OAF was formed by a cadre of special agents of the Institute of Sociometry, or (at the time) IS. IS assigned a case agent and put together a spreadsheet budget with the following line items: 1 dozen black turtlenecks, 1 dozen French style black berets, 6 black shotgun shell bandoliers, inkjet canvas matte 24”x40’ – 1 roll. The t-shirt cannons weren’t panning out so an IS technician began welding spare stainless steel handrail parts from their commercial construction day job into bike pump powered air cannons.

After watching the stylish German revolutionaries in The Baader Meinhof Complex trailer get gunned down by a jack-booted tactical response unit we contacted security at the Artopia venue with a notification that a dozen black-clad artists with face coverings and shoulder sling stainless steel pipe contraptions were part of the evening’s art showcase and under no circumstances were to be shot.

Coming down the stairs in formation from the third level of the Artopia venue, an annoyed patron with a sloshing full drink yelled, “YOU LOOK LIKE ISIS!!” The reference, of course, being to the middle east militia, terrorist group and quasi governmental organization Islamic State of Iraq and Syria. ISIS (an acronym preferred by mainstream media) is also known as ISIL (Islamic State of Iraq and the Levant, preferred by President Obama and the US security and military apparatus), Daesh (a derisive word-play which is the acronym ISIL translated into Arabic, “al-Dawla al-Islamiya al-Iraq al-Sham”, but sounds like two Arabic words; daes, ‘one who crushes something underfoot’ and dahes, ‘one who sows discord“. Both Arabic words have the popular synonymous connotation of jackass. Daesh is preferred by The State Department, David Cameron, François Hollande, and the governments of Iraq and Syria). The organization itself identifies as IS for The Islamic State (this acronym has been picked up by wonkish media like The Economist magazine). Not only did we look like ISIS or ISIL or Daesh but OAF was in fact a product of The Institute of Sociometry – we WERE IS…
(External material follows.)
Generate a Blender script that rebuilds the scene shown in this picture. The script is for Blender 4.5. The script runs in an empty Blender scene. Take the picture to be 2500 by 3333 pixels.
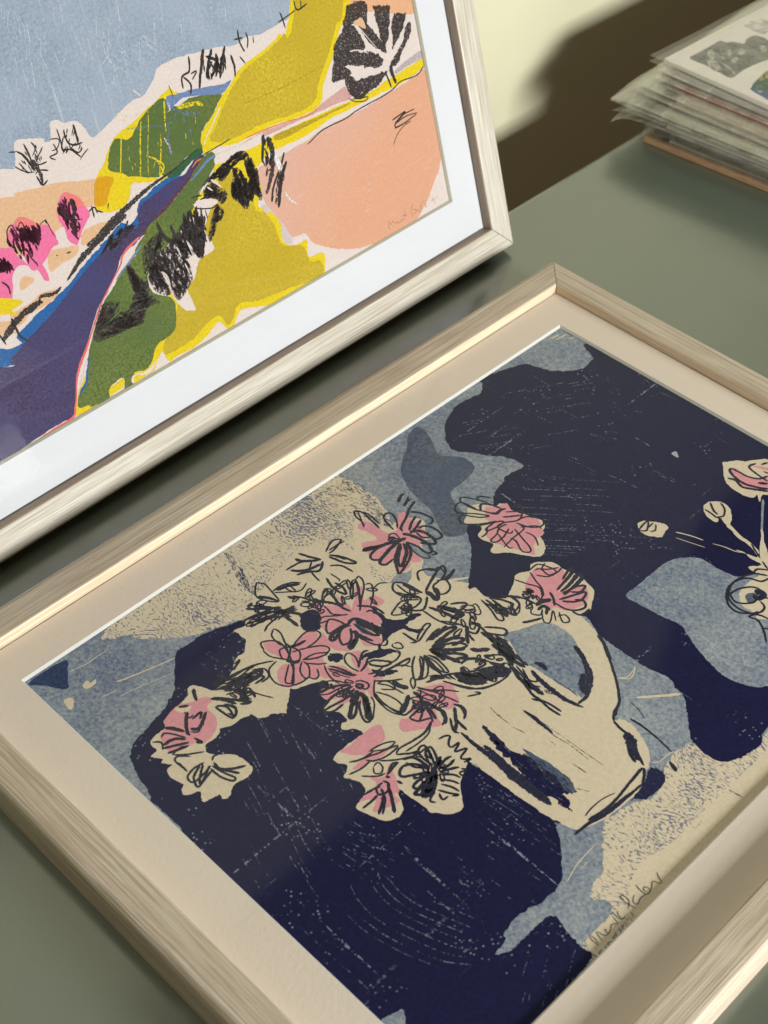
import bpy, math, random
import numpy as np
from mathutils import Vector, Matrix
from mathutils.geometry import delaunay_2d_cdt
SC = bpy.context.scene
COL = SC.collection
rnd = random.Random(7)

# ------------------------------------------------------------------ camera
CAM_POS = (0.48500293, -0.65041527, 0.59889979)
CAM_ROT = Matrix(((0.7065004, -0.4992403, 0.5016137), (0.7076769, 0.491244, -0.5078117), (0.0071053, 0.7137496, 0.7003649)))
cam_data = bpy.data.cameras.new('camera')
cam = bpy.data.objects.new('camera', cam_data)
COL.objects.link(cam)
cam.matrix_world = Matrix.Translation(CAM_POS) @ CAM_ROT.to_4x4()
cam_data.sensor_fit = 'VERTICAL'
cam_data.sensor_height = 36.0
cam_data.sensor_width = 27.0
cam_data.lens = 52.254
cam_data.clip_start = 0.01
cam_data.clip_end = 50
cam_data.dof.use_dof = True
cam_data.dof.focus_distance = 0.80
cam_data.dof.aperture_fstop = 15.0
SC.camera = cam
SC.view_settings.view_transform = 'Standard'
SC.view_settings.look = 'None'
SC.view_settings.exposure = 0.0
SC.view_settings.gamma = 1.0
SC.view_settings.use_curve_mapping = False
SC.cycles.max_bounces = 12
SC.cycles.diffuse_bounces = 5
SC.cycles.glossy_bounces = 5
SC.cycles.transparent_max_bounces = 48
SC.cycles.caustics_reflective = True
SC.cycles.caustics_refractive = False

# ------------------------------------------------------------------ world + lamps
world = bpy.data.worlds.new('World')
SC.world = world
world.use_nodes = True
bg = world.node_tree.nodes['Background']
bg.inputs['Color'].default_value = (1.0, 0.76, 0.48, 1)
bg.inputs['Strength'].default_value = 0.10

def area(name, pos, target, sx, sy, power, color):
    l = bpy.data.lights.new(name, 'AREA')
    l.shape = 'RECTANGLE'; l.size = sx; l.size_y = sy
    l.energy = power; l.color = color
    o = bpy.data.objects.new(name, l)
    COL.objects.link(o)
    o.location = pos
    d = Vector(target) - Vector(pos)
    o.rotation_euler = d.to_track_quat('-Z', 'Y').to_euler()
    return o
# the window the photograph is lit by: four panes, low and to the right behind the camera
for y in (-0.155, -0.03, 0.095, 0.22, 0.345):
    for z in (0.345, 0.455, 0.565):
        area('window_pane_light', (1.75, y, z), (-0.1, y - 0.05, z - 0.25), 0.105, 0.09, 3.8, (1.0, 0.97, 0.92))
# added unseen overhead fill, soft and warm, to brighten the flat frame
area('overhead_fill', (-0.1, -0.5, 2.6), (0.2, -0.1, 0.0), 1.6, 1.6, 11.5, (1.0, 0.92, 0.82))

# ------------------------------------------------------------------ helpers
def put(name, verts, faces, mats, parent=None, fmat=None, smooth=False):
    me = bpy.data.meshes.new(name)
    me.from_pydata([tuple(v) for v in verts], [], faces)
    for m in (mats if isinstance(mats, (list, tuple)) else [mats]):
        me.materials.append(m)
    if fmat is not None:
        me.polygons.foreach_set('material_index', fmat)
    if smooth:
        me.polygons.foreach_set('use_smooth', [True] * len(me.polygons))
    me.update()
    o = bpy.data.objects.new(name, me)
    COL.objects.link(o)
    if parent: o.parent = parent
    return o
def bevel(o, w, seg=2):
    m = o.modifiers.new('bevel', 'BEVEL'); m.width = w; m.segments = seg; m.limit_method = 'ANGLE'; m.angle_limit = math.radians(40)
    return o
def box(name, x0, x1, y0, y1, z0, z1, mat, parent=None, bev=0):
    v = [(x, y, z) for x in (x0, x1) for y in (y0, y1) for z in (z0, z1)]
    f = [(0, 1, 3, 2), (4, 6, 7, 5), (0, 4, 5, 1), (2, 3, 7, 6), (0, 2, 6, 4), (1, 5, 7, 3)]
    o = put(name, v, f, mat, parent)
    if bev: bevel(o, bev)
    return o
def empty(name, mtx, label, cat, group=None):
    o = bpy.data.objects.new(name, None); COL.objects.link(o)
    o.empty_display_size = 0.03
    o.matrix_world = mtx
    o['label'] = label; o['category'] = cat
    if group: o['group'] = group
    return o

# ------------------------------------------------------------------ materials
def new_mat(name):
    m = bpy.data.materials.new(name); m.use_nodes = True
    nt = m.node_tree
    return m, nt, nt.nodes['Principled BSDF']
def N(nt, t, **kw):
    n = nt.nodes.new(t)
    for k, v in kw.items():
        if k.startswith('i_'):
            n.inputs[int(k[2:]) if k[2:].isdigit() else k[2:].replace('_', ' ')].default_value = v
        else: setattr(n, k, v)
    return n
def lk(nt, a, b): nt.links.new(a, b)
def lin(r, g, b, k=1.0):
    def f(c):
        c /= 255.0
        return (c / 12.92 if c <= 0.04045 else ((c + 0.055) / 1.055) ** 2.4) / k
    return (min(f(r), .95), min(f(g), .95), min(f(b), .95), 1)
def coords(nt, scale=(1, 1, 1), rot=(0, 0, 0)):
    tc = N(nt, 'ShaderNodeTexCoord'); mp = N(nt, 'ShaderNodeMapping')
    mp.inputs['Scale'].default_value = scale; mp.inputs['Rotation'].default_value = rot
    lk(nt, tc.outputs['Object'], mp.inputs['Vector'])
    return mp.outputs['Vector']
def noise(nt, vec, scale, detail=3, rough=.55, dist=0):
    n = N(nt, 'ShaderNodeTexNoise'); n.inputs['Scale'].default_value = scale
    n.inputs['Detail'].default_value = detail; n.inputs['Roughness'].default_value = rough; n.inputs['Distortion'].default_value = dist
    lk(nt, vec, n.inputs['Vector']); return n.outputs['Fac']
def ramp(nt, fac, stops, interp='LINEAR'):
    r = N(nt, 'ShaderNodeValToRGB'); r.color_ramp.interpolation = interp
    e = r.color_ramp.elements
    while len(e) < len(stops): e.new(0.5)
    for k, (p, c) in enumerate(stops):
        e[k].position = p; e[k].color = c if len(c) == 4 else (*c, 1)
    lk(nt, fac, r.inputs['Fac']); return r.outputs['Color']
def mixc(nt, fac, a, b):
    m = N(nt, 'ShaderNodeMix', data_type='RGBA')
    if isinstance(fac, (int, float)): m.inputs[0].default_value = fac
    else: lk(nt, fac, m.inputs[0])
    for s, v in ((6, a), (7, b)):
        if isinstance(v, tuple): m.inputs[s].default_value = v
        else: lk(nt, v, m.inputs[s])
    return m.outputs[2]
def math_(nt, op, a, b=None, clamp=False):
    m = N(nt, 'ShaderNodeMath', operation=op, use_clamp=clamp)
    for s, v in ((0, a), (1, b)):
        if v is None: continue
        if isinstance(v, (int, float)): m.inputs[s].default_value = v
        else: lk(nt, v, m.inputs[s])
    return m.outputs[0]
def step(nt, fac, lo, hi):
    mr = N(nt, 'ShaderNodeMapRange'); lk(nt, fac, mr.inputs['Value'])
    mr.inputs['From Min'].default_value = lo; mr.inputs['From Max'].default_value = hi
    return mr.outputs['Result']
def sc(c, k): return (min(c[0]*k,.95), min(c[1]*k,.95), min(c[2]*k,.95), 1)

def wood_mat(name, base, dark, light, rough=.5):
    m, nt, p = new_mat(name)
    tc = N(nt, 'ShaderNodeTexCoord')
    oi = N(nt, 'ShaderNodeObjectInfo')
    add = N(nt, 'ShaderNodeVectorMath', operation='ADD')
    sep = N(nt, 'ShaderNodeCombineXYZ'); lk(nt, math_(nt, 'MULTIPLY', oi.outputs['Random'], 7.0), sep.inputs[0]); lk(nt, math_(nt, 'MULTIPLY', oi.outputs['Random'], 3.0), sep.inputs[1])
    lk(nt, tc.outputs['Object'], add.inputs[0]); lk(nt, sep.outputs[0], add.inputs[1])
    def mp(s):
        q = N(nt, 'ShaderNodeMapping'); q.inputs['Scale'].default_value = s; lk(nt, add.outputs[0], q.inputs['Vector']); return q.outputs['Vector']
    g1 = noise(nt, mp((7, 520, 520)), 1.0, 4, .65, .1)
    g2 = noise(nt, mp((26, 1500, 1500)), 1.0, 3, .6)
    g3 = noise(nt, mp((5, 60, 60)), 1.0, 3, .5, .6)
    c = ramp(nt, g1, [(.30, dark), (.48, base), (.68, light)])
    c = mixc(nt, step(nt, g2, .50, .64), c, light)
    c = mixc(nt, math_(nt, 'MULTIPLY', step(nt, g2, .44, .34), .75), c, dark)
    c = mixc(nt, math_(nt, 'MULTIPLY', step(nt, g3, .45, .75), .4), c, dark)
    lk(nt, c, p.inputs['Base Color'])
    p.inputs['Roughness'].default_value = rough
    bp = N(nt, 'ShaderNodeBump'); bp.inputs['Strength'].default_value = .3; bp.inputs['Distance'].default_value = .0004
    lk(nt, math_(nt, 'ADD', g1, math_(nt, 'MULTIPLY', g2, .6)), bp.inputs['Height']); lk(nt, bp.outputs[0], p.inputs['Normal'])
    return m
M_WOOD1 = wood_mat('limed_wood_pale', (.42, .40, .335, 1), (.31, .275, .21, 1), (.55, .55, .50, 1), .42)
M_WOOD2 = wood_mat('limed_wood_warm', (.43, .37, .28, 1), (.30, .245, .175, 1), (.58, .53, .44, 1), .5)
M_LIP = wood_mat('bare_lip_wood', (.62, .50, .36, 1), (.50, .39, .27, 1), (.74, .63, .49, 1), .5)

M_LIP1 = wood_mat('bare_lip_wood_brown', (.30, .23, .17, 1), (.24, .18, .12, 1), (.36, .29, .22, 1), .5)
def mat_board(name, c, speck=.06):
    m, nt, p = new_mat(name)
    v = coords(nt)
    n1 = noise(nt, v, 900, 3, .6); n2 = noise(nt, v, 25, 3, .5)
    a = mixc(nt, step(nt, n1, .3, .7), sc(c, 1 - speck), c)
    a = mixc(nt, math_(nt, 'MULTIPLY', step(nt, n2, .4, .7), .25), a, sc(c, .93))
    lk(nt, a, p.inputs['Base Color']); p.inputs['Roughness'].default_value = .85
    bp = N(nt, 'ShaderNodeBump'); bp.inputs['Strength'].default_value = .5; bp.inputs['Distance'].default_value = .0003
    lk(nt, noise(nt, v, 420, 4, .6), bp.inputs['Height']); lk(nt, bp.outputs[0], p.inputs['Normal'])
    return m
M_MAT1 = mat_board('white_mat_board', (.55, .57, .63, 1), .02)
M_MAT2 = mat_board('cream_mat_board', (.79, .705, .625, 1), .03)
M_CORE = mat_board('white_bevel_core', (.66, .67, .66, 1), .01)
M_CORE1 = mat_board('bevel_core_cream', (.44, .44, .36, 1), .01)

def glass_mat(name, f=1.0, rough=.015, ior=1.45):
    m = bpy.data.materials.new(name); m.use_nodes = True
    nt = m.node_tree; nt.nodes.clear()
    o = N(nt, 'ShaderNodeOutputMaterial'); mx = N(nt, 'ShaderNodeMixShader')
    t = N(nt, 'ShaderNodeBsdfTransparent'); g = N(nt, 'ShaderNodeBsdfGlossy')
    g.inputs['Roughness'].default_value = rough
    t.inputs['Color'].default_value = (.985, .99, .985, 1)
    fr = N(nt, 'ShaderNodeFresnel'); fr.inputs['IOR'].default_value = ior
    ge = N(nt, 'ShaderNodeNewGeometry')
    lk(nt, math_(nt, 'ADD', math_(nt, 'MULTIPLY', ge.outputs['Backfacing'], 1.0 / ior - ior), ior), fr.inputs['IOR'])
    lk(nt, math_(nt, 'MULTIPLY', fr.outputs[0], f), mx.inputs[0]); lk(nt, t.outputs[0], mx.inputs[1]); lk(nt, g.outputs[0], mx.inputs[2])
    lk(nt, mx.outputs[0], o.inputs['Surface'])
    return m
M_GLASS1 = glass_mat('picture_glass_low_glare', .50)
M_GLASS2 = glass_mat('picture_glass', .42, .075)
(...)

On November 13, 2015, three ISIS terrorists armed with military grade automatic weapons and suicide detonation belts stormed the 1,500 capacity Bataclan concert hall in Paris as part of a city wide attack planned by ISIS central command in Raqqa, Syria. 90 of the 130 total victims in the Paris attacks died in the Bataclan. As part of the horrified international populace, this agent was also faced with the acronym IS everywhere I looked – tied to twenty years of art-intervention pranks by myself and my fellow agents in The Institute of Sociometry. My hard drive was named IS. My business cards said IS. My life’s work was brought to you by IS. I spent the rest of the month, and continue to this day, changing every instance of IS to is – lower case – as not to be confused with an organization who has hijacked our acronym. The type of organization that inspires a small group of actors to cover their faces in black and storm an entertainment venue to enforce their views on an unsuspecting crowd…

When JOLT sent an RFQ text for Artopia 2016, “You got anything for Artopia this year?” we begged off citing some other projects. In truth, the age of OAF and borderline threatening art pranks post-Bataclan is over. Terrorists, if we are to believe George W. Bush, “hate freedom”. Now and never again in the future will is (i.e. the post-2015 styling of the acronym for the Institute of Sociometry) have the freedom to do another intervention like OAF. With the heightened state of fear, and an armed-to-the-teeth American populace, an OAF agent in 2016 would become a martyr for a laugh. Dead on the dance floor, clutching a mini canvas reproduction of an elk painting someone on Craigslist uploaded to a website. When IS comes to is…the terrorists have won.